▶ _Exercise_: Up to and including the line containing "balloon('foil_balloon',1.175,2.185,.105,M['balteal'],1.10,True)", please reproduce the lines of the listing below, starting from the top.

────────

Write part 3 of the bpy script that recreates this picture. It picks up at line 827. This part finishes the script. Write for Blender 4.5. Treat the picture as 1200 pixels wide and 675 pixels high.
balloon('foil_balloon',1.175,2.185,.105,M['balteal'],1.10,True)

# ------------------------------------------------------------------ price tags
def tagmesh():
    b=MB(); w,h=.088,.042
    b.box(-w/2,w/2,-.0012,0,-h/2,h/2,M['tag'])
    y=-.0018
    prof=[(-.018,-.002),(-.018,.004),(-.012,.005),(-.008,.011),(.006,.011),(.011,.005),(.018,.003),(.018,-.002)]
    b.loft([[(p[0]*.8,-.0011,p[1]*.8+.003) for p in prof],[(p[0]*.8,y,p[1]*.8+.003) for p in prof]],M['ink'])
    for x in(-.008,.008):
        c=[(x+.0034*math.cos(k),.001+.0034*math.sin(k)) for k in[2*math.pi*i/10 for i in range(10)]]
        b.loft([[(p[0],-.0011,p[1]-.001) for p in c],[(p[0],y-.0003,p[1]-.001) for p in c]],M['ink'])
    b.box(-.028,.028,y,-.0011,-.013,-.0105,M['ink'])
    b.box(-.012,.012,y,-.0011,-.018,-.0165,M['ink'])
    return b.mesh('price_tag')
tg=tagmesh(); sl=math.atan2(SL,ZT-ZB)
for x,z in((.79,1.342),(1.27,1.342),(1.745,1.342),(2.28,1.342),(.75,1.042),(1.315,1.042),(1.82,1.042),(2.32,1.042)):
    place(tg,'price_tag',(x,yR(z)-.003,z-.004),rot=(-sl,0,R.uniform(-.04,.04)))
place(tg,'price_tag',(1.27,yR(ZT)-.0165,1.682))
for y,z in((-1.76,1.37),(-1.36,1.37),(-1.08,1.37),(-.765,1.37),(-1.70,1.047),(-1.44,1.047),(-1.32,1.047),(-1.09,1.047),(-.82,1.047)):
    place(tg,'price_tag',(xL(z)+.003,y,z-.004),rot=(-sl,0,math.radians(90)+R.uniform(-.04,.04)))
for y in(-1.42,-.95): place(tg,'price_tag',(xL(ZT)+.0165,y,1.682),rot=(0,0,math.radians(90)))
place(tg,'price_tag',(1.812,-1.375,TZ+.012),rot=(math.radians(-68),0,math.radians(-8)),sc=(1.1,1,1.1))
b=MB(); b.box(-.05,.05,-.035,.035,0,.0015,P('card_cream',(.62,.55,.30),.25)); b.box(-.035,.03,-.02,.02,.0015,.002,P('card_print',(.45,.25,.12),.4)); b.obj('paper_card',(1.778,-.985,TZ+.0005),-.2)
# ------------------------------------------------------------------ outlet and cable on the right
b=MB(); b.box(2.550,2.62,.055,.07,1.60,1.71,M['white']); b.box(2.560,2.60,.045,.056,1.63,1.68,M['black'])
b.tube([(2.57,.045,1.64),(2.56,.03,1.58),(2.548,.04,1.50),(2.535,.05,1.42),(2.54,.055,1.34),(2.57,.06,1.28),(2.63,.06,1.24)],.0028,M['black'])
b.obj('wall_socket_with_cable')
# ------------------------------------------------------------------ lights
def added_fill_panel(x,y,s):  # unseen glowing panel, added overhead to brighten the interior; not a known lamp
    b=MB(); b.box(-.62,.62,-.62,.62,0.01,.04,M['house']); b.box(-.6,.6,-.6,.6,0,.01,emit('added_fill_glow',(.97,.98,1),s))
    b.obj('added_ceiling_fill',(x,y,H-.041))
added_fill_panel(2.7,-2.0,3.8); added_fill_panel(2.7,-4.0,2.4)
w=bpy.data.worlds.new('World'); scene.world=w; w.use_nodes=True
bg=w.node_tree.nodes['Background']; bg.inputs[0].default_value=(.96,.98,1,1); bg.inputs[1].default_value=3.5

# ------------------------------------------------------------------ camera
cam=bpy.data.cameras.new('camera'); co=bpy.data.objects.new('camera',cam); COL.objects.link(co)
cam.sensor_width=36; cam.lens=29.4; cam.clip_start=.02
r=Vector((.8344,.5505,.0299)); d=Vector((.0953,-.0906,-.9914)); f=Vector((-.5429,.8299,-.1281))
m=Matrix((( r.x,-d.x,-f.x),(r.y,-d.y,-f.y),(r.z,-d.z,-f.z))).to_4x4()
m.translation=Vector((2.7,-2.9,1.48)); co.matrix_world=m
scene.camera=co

────────

▶ _Exercise solution_:
Write part 3 of the bpy script that recreates this picture. It picks up at line 827. This part finishes the script. Write for Blender 4.5. Treat the picture as 1200 pixels wide and 675 pixels high.
balloon('foil_balloon',1.175,2.185,.105,M['balteal'],1.10,True)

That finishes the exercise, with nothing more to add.